Currently I'm in my Junior year at Moody Bible Institute in downtown Chicago. I am finishing up my degree in Elementary Education. The program is pretty much the hardest elementary ed program you could imagine, but I love it a lot because it's the only place I know of that you can be a Bible and El Ed major at the same time. We work really hard to that end, but it is very cool to be some of the first people to learn an integrative philosophy of Christian education. I can't wait to start practicing all this; and the countdown is on, because in a little over a year I will be doing full time student teaching.

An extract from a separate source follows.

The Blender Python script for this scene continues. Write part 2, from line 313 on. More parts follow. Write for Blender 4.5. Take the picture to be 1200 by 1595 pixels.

Wednesday, November 16, 2005

I am sorry I am so long between updates. Life has been really crazy and busy. I was very happy to see that Walker came into the world safely and I can't wait for Isabella to arrive. Life is such a beautiful thing and it makes me very proud to be part of this family which is so full of new life.
Things in my life have been somewhat difficult in the past few weeks. Once in a while you just get such a reminder that ministry (whether it is vocational or not) is hard work and that life isn't always a breeze.
For those of you who don't know, I am involved in several inner city ministries down here in Chicago. If you've never been in the midst of poverty and urban sprawl it is hard to believe that such places exist in the US. One of the things that I do is the big brother/big sister program. I have a "little sister" named Selena. She has a lot of faith and inspires me in so many ways, because I didn't have that much faith as a child and I never had to face such circumstances.
Last week, I found out that this summer she attempted to commit suicide. I think it really just shocked me to the core, even after three years of this setting, to think that someone so young could do something like that. I see God's hand in that she was not successful, but on the same note I know that it is because she is only seven and her childish mind does not know how to carry it out. All of this has been on my mind so much,but I pray that God would turn this evil into good of those who love him-- even her.
Our church in Arizona has also been having many problems. It makes me sad to see it, but reminds me that even the church is corrupted by sin.
Well, I think the tone of this post is a little down, but my spirit really isn't. As Thanksgiving approaches all of these trials serve to remind me how much I really do have to be thankful for. God has been so gracious to our family and I so soon forget that. Well, I can't wait to see so many of you at Thanksgiving and I love you all very much.